An in-depth faculty guide to information fluency, including links to resources on theory, curricular integration, and assessment.

What is Information Fluency?

Information fluency is a set of abilities requiring individuals across all disciplines and education levels to think critically while engaging with, using, and creating information.

Seton Hill University defines information fluent students as those who, upon graduation, will be able to combine all forms of literacy to successfully:

  • Critically analyze information and conceptualize the parameters of a specific topic
  • Locate, access, and select relevant information in all forms
  • Critically evaluate information sources
  • Recognize practical, ethical, legal, and social issues related to information
  • Engage in scholarly conversation with members of the Seton Hill community and beyond
  • Synthesize diverse types of information into a comprehensive and coherent work
  • Consider audience, purpose, and format in creating and sharing new sources of information

Information Fluency vs. Information Literacy

Why does Seton Hill University use the term information fluency instead of information literacy?

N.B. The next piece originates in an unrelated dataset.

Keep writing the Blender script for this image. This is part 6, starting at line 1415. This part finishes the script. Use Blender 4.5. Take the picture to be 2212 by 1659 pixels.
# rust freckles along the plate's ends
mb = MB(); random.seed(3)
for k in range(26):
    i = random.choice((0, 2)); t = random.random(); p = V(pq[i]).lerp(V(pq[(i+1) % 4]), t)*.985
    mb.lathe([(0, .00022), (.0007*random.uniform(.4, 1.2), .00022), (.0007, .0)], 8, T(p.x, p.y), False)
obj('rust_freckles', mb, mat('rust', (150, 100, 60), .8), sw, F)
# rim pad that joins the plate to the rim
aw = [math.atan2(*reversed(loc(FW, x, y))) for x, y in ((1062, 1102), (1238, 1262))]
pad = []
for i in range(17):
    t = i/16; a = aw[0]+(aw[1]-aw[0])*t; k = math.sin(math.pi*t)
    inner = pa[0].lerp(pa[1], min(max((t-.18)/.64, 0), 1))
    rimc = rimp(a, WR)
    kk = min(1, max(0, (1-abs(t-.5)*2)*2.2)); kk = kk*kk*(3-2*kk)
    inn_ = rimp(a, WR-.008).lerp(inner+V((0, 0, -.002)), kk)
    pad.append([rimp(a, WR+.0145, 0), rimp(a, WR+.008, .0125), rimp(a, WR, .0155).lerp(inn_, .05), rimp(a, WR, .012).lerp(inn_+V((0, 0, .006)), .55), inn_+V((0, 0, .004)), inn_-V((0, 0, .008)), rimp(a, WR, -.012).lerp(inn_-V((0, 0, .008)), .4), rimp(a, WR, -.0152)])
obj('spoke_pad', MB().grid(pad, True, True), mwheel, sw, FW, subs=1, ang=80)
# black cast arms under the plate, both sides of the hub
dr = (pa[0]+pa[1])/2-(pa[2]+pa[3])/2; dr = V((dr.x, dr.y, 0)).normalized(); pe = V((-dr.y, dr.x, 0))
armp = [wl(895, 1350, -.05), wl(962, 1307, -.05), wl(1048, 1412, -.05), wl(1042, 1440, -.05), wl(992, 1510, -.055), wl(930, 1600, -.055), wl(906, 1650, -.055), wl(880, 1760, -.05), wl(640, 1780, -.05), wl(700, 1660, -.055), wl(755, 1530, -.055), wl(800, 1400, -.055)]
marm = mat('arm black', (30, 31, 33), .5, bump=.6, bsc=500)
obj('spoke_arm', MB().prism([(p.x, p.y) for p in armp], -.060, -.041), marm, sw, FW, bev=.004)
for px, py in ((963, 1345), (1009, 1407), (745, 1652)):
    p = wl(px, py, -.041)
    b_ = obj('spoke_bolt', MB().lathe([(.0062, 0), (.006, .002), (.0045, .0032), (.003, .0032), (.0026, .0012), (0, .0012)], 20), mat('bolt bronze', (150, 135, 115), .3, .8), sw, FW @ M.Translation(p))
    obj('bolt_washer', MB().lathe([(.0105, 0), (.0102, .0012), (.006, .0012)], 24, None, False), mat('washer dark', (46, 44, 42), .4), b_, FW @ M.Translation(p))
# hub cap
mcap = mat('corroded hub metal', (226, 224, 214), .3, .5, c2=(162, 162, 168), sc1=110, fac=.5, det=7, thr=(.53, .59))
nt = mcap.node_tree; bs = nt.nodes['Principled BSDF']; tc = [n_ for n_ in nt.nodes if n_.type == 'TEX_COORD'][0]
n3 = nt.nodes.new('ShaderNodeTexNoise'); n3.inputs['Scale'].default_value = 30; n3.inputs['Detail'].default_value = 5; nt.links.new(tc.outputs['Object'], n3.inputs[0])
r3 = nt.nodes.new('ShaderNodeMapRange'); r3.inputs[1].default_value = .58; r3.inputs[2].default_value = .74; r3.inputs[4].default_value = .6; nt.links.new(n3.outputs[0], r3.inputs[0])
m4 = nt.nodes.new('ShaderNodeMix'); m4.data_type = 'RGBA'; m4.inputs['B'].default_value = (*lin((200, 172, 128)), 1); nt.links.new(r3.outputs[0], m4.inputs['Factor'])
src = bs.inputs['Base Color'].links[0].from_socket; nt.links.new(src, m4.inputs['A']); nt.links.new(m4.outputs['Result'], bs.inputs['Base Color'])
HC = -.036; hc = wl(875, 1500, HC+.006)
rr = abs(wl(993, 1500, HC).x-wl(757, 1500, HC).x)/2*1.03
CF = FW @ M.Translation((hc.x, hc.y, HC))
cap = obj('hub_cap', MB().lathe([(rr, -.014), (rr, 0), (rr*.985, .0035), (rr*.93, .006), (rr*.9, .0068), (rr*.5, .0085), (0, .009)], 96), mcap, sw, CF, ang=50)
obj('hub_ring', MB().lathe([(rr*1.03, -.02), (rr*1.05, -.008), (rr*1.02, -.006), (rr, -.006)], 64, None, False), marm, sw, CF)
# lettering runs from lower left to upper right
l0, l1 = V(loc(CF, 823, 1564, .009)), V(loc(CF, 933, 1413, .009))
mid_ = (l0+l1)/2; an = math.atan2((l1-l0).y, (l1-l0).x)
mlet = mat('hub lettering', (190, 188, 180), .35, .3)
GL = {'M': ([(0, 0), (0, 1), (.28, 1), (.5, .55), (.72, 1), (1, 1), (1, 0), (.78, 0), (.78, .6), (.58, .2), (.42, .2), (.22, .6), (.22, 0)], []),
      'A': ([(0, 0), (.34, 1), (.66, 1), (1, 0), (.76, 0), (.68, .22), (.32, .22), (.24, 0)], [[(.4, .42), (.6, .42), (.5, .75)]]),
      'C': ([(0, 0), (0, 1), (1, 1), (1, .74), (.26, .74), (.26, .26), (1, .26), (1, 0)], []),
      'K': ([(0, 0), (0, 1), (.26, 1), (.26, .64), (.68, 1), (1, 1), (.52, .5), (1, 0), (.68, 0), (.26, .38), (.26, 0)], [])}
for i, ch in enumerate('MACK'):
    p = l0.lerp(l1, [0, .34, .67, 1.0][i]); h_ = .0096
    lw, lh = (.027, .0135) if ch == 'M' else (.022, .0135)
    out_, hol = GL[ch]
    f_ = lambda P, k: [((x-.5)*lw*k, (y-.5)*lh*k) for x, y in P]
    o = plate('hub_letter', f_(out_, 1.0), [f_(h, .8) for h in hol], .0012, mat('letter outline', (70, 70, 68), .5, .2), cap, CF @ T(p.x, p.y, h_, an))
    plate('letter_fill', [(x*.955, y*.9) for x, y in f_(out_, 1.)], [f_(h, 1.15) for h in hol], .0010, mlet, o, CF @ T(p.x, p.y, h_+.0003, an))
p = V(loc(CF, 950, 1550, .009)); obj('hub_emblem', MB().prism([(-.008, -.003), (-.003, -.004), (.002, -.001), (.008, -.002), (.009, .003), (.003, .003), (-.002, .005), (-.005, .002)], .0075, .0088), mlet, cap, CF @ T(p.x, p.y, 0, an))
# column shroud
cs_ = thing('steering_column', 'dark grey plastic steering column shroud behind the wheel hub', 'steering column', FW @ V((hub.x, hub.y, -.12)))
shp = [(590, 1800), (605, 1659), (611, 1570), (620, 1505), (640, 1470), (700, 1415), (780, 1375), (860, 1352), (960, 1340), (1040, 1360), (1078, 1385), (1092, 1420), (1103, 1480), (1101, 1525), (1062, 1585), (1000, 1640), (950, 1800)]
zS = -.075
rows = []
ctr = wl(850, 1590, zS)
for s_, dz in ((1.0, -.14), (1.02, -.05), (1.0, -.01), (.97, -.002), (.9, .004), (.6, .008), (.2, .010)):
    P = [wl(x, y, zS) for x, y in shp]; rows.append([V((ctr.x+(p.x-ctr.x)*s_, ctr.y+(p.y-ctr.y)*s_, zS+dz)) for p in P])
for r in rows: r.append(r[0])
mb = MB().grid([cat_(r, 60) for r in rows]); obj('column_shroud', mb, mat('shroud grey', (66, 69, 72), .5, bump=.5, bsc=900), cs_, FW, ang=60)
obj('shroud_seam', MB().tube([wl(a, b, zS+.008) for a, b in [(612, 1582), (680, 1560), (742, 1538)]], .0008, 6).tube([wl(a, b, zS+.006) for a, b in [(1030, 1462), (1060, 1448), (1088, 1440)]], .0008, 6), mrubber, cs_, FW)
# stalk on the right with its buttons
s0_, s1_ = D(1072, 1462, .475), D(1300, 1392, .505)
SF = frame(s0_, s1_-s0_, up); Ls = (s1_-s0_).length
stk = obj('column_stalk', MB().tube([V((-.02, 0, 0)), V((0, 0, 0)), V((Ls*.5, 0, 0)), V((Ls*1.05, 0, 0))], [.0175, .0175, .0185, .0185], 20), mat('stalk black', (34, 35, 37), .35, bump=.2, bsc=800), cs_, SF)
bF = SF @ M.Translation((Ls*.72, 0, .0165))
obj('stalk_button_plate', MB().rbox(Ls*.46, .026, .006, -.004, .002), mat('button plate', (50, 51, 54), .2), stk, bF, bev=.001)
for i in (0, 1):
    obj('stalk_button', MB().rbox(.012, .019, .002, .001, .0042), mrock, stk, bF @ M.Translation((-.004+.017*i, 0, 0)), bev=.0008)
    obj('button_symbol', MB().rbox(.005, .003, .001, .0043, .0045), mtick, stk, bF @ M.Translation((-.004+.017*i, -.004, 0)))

Literacy is often associated with a set of basic skills, whereas the term fluency is associated with more advanced processes and a deeper understanding of information and knowledge in a subject area.  Moreover, information fluency is a more holistic set of skills that acknowledges the inextricable connection between information and technology.  However, there is a great deal of overlap between the two concepts, and many resources in this guide will use the term information literacy.

Why is Information Fluency Important?

It is Seton Hill University's mission to "educate students to think and act critically, creatively, and ethically."  Information fluency skill development is foundational to this mission, requiring students across all majors to critically evaluate information sources, create new information sources, and practice ethical information seeking and usage behaviors.  Information fluency is an important part of Seton Hill's liberal arts core, and one which permeates all areas of the curriculum.

Not only are these skills vital to students as they complete their academic work at Seton Hill, they are equally important to life after graduation.  In this time of rapid technological change and proliferating information, individuals interact with information from a range of sources and in a variety of formats on a daily basis, not just in their academic lives, but in their personal lives and in the workplace as well.  If we are to successfully fulfill Saint Elizabeth Ann Seton's goal of fitting students for the world in which they are destined to live, then information fluency must be a crucial element of a Seton Hill education.